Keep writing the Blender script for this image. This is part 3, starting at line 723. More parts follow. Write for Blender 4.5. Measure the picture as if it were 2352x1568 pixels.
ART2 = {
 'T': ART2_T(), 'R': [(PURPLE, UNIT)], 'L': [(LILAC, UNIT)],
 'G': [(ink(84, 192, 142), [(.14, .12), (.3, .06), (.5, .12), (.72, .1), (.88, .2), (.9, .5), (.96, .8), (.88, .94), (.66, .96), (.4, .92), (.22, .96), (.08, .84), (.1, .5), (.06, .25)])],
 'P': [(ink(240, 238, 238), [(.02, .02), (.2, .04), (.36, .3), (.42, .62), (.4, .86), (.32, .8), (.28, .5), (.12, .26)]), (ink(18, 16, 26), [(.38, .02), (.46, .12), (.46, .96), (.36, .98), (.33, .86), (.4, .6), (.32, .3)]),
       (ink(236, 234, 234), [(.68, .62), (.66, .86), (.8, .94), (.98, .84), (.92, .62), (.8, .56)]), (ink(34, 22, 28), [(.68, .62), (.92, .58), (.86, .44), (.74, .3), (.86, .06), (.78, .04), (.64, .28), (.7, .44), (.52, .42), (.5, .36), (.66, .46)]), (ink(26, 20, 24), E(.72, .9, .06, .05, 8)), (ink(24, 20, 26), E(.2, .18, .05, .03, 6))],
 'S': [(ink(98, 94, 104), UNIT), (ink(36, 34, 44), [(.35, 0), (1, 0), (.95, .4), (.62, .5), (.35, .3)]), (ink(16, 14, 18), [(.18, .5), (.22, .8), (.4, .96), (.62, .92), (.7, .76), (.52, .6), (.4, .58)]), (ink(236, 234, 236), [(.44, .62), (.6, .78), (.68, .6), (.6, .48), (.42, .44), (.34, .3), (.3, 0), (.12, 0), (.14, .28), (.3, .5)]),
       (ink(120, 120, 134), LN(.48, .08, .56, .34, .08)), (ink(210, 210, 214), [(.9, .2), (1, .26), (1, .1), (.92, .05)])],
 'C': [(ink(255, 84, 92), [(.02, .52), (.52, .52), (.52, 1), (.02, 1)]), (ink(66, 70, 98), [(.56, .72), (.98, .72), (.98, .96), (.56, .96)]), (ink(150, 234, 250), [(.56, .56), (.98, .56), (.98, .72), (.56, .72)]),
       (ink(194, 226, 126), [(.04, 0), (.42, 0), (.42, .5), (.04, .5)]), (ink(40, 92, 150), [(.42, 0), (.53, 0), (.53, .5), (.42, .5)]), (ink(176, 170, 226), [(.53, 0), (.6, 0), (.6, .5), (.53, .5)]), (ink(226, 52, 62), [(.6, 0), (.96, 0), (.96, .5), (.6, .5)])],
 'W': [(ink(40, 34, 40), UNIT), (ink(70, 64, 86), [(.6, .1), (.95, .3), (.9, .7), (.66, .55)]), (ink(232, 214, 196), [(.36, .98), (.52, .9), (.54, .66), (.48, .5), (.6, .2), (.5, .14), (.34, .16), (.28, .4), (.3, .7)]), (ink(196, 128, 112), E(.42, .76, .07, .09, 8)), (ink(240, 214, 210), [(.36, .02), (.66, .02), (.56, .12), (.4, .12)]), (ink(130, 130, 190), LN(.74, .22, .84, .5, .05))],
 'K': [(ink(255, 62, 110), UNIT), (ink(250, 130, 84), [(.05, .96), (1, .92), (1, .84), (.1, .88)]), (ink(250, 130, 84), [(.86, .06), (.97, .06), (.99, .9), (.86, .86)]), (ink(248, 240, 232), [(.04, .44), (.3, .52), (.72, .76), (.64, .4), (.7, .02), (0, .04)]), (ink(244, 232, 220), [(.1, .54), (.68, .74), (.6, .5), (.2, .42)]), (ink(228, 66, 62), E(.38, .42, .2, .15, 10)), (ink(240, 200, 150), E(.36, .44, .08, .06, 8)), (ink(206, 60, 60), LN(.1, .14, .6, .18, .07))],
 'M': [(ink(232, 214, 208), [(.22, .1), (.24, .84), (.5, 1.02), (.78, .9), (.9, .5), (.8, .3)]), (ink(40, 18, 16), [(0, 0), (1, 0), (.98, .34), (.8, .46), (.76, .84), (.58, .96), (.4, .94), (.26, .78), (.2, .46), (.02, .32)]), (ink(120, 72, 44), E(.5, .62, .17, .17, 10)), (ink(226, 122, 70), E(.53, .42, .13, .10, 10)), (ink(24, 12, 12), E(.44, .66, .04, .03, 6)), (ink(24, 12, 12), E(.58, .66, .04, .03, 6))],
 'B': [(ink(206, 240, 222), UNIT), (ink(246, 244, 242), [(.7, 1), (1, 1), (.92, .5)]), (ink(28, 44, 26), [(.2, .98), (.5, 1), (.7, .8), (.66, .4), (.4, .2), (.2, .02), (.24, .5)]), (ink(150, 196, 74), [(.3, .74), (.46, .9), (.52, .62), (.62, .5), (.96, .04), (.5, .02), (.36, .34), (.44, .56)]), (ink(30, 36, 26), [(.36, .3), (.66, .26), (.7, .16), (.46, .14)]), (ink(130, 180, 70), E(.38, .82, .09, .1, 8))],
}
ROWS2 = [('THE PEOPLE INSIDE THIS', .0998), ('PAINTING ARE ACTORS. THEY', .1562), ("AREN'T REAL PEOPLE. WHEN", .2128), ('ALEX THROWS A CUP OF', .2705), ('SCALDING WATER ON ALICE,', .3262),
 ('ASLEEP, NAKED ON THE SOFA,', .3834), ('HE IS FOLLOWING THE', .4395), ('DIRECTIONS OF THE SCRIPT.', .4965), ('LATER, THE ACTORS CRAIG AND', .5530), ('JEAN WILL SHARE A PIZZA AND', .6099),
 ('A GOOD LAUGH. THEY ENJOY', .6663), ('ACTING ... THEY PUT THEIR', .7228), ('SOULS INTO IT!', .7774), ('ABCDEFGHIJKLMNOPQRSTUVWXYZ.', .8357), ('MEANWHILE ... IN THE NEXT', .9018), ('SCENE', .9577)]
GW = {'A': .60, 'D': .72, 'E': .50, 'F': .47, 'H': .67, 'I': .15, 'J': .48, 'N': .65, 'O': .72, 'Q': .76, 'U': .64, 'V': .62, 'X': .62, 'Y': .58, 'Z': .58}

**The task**
Make an exact copy of the material above.

**Result of the exercise**
Keep writing the Blender script for this image. This is part 3, starting at line 723. More parts follow. Write for Blender 4.5. Measure the picture as if it were 2352x1568 pixels.
ART2 = {
 'T': ART2_T(), 'R': [(PURPLE, UNIT)], 'L': [(LILAC, UNIT)],
 'G': [(ink(84, 192, 142), [(.14, .12), (.3, .06), (.5, .12), (.72, .1), (.88, .2), (.9, .5), (.96, .8), (.88, .94), (.66, .96), (.4, .92), (.22, .96), (.08, .84), (.1, .5), (.06, .25)])],
 'P': [(ink(240, 238, 238), [(.02, .02), (.2, .04), (.36, .3), (.42, .62), (.4, .86), (.32, .8), (.28, .5), (.12, .26)]), (ink(18, 16, 26), [(.38, .02), (.46, .12), (.46, .96), (.36, .98), (.33, .86), (.4, .6), (.32, .3)]),
       (ink(236, 234, 234), [(.68, .62), (.66, .86), (.8, .94), (.98, .84), (.92, .62), (.8, .56)]), (ink(34, 22, 28), [(.68, .62), (.92, .58), (.86, .44), (.74, .3), (.86, .06), (.78, .04), (.64, .28), (.7, .44), (.52, .42), (.5, .36), (.66, .46)]), (ink(26, 20, 24), E(.72, .9, .06, .05, 8)), (ink(24, 20, 26), E(.2, .18, .05, .03, 6))],
 'S': [(ink(98, 94, 104), UNIT), (ink(36, 34, 44), [(.35, 0), (1, 0), (.95, .4), (.62, .5), (.35, .3)]), (ink(16, 14, 18), [(.18, .5), (.22, .8), (.4, .96), (.62, .92), (.7, .76), (.52, .6), (.4, .58)]), (ink(236, 234, 236), [(.44, .62), (.6, .78), (.68, .6), (.6, .48), (.42, .44), (.34, .3), (.3, 0), (.12, 0), (.14, .28), (.3, .5)]),
       (ink(120, 120, 134), LN(.48, .08, .56, .34, .08)), (ink(210, 210, 214), [(.9, .2), (1, .26), (1, .1), (.92, .05)])],
 'C': [(ink(255, 84, 92), [(.02, .52), (.52, .52), (.52, 1), (.02, 1)]), (ink(66, 70, 98), [(.56, .72), (.98, .72), (.98, .96), (.56, .96)]), (ink(150, 234, 250), [(.56, .56), (.98, .56), (.98, .72), (.56, .72)]),
       (ink(194, 226, 126), [(.04, 0), (.42, 0), (.42, .5), (.04, .5)]), (ink(40, 92, 150), [(.42, 0), (.53, 0), (.53, .5), (.42, .5)]), (ink(176, 170, 226), [(.53, 0), (.6, 0), (.6, .5), (.53, .5)]), (ink(226, 52, 62), [(.6, 0), (.96, 0), (.96, .5), (.6, .5)])],
 'W': [(ink(40, 34, 40), UNIT), (ink(70, 64, 86), [(.6, .1), (.95, .3), (.9, .7), (.66, .55)]), (ink(232, 214, 196), [(.36, .98), (.52, .9), (.54, .66), (.48, .5), (.6, .2), (.5, .14), (.34, .16), (.28, .4), (.3, .7)]), (ink(196, 128, 112), E(.42, .76, .07, .09, 8)), (ink(240, 214, 210), [(.36, .02), (.66, .02), (.56, .12), (.4, .12)]), (ink(130, 130, 190), LN(.74, .22, .84, .5, .05))],
 'K': [(ink(255, 62, 110), UNIT), (ink(250, 130, 84), [(.05, .96), (1, .92), (1, .84), (.1, .88)]), (ink(250, 130, 84), [(.86, .06), (.97, .06), (.99, .9), (.86, .86)]), (ink(248, 240, 232), [(.04, .44), (.3, .52), (.72, .76), (.64, .4), (.7, .02), (0, .04)]), (ink(244, 232, 220), [(.1, .54), (.68, .74), (.6, .5), (.2, .42)]), (ink(228, 66, 62), E(.38, .42, .2, .15, 10)), (ink(240, 200, 150), E(.36, .44, .08, .06, 8)), (ink(206, 60, 60), LN(.1, .14, .6, .18, .07))],
 'M': [(ink(232, 214, 208), [(.22, .1), (.24, .84), (.5, 1.02), (.78, .9), (.9, .5), (.8, .3)]), (ink(40, 18, 16), [(0, 0), (1, 0), (.98, .34), (.8, .46), (.76, .84), (.58, .96), (.4, .94), (.26, .78), (.2, .46), (.02, .32)]), (ink(120, 72, 44), E(.5, .62, .17, .17, 10)), (ink(226, 122, 70), E(.53, .42, .13, .10, 10)), (ink(24, 12, 12), E(.44, .66, .04, .03, 6)), (ink(24, 12, 12), E(.58, .66, .04, .03, 6))],
 'B': [(ink(206, 240, 222), UNIT), (ink(246, 244, 242), [(.7, 1), (1, 1), (.92, .5)]), (ink(28, 44, 26), [(.2, .98), (.5, 1), (.7, .8), (.66, .4), (.4, .2), (.2, .02), (.24, .5)]), (ink(150, 196, 74), [(.3, .74), (.46, .9), (.52, .62), (.62, .5), (.96, .04), (.5, .02), (.36, .34), (.44, .56)]), (ink(30, 36, 26), [(.36, .3), (.66, .26), (.7, .16), (.46, .14)]), (ink(130, 180, 70), E(.38, .82, .09, .1, 8))],
}
ROWS2 = [('THE PEOPLE INSIDE THIS', .0998), ('PAINTING ARE ACTORS. THEY', .1562), ("AREN'T REAL PEOPLE. WHEN", .2128), ('ALEX THROWS A CUP OF', .2705), ('SCALDING WATER ON ALICE,', .3262),
 ('ASLEEP, NAKED ON THE SOFA,', .3834), ('HE IS FOLLOWING THE', .4395), ('DIRECTIONS OF THE SCRIPT.', .4965), ('LATER, THE ACTORS CRAIG AND', .5530), ('JEAN WILL SHARE A PIZZA AND', .6099),
 ('A GOOD LAUGH. THEY ENJOY', .6663), ('ACTING ... THEY PUT THEIR', .7228), ('SOULS INTO IT!', .7774), ('ABCDEFGHIJKLMNOPQRSTUVWXYZ.', .8357), ('MEANWHILE ... IN THE NEXT', .9018), ('SCENE', .9577)]
GW = {'A': .60, 'D': .72, 'E': .50, 'F': .47, 'H': .67, 'I': .15, 'J': .48, 'N': .65, 'O': .72, 'Q': .76, 'U': .64, 'V': .62, 'X': .62, 'Y': .58, 'Z': .58}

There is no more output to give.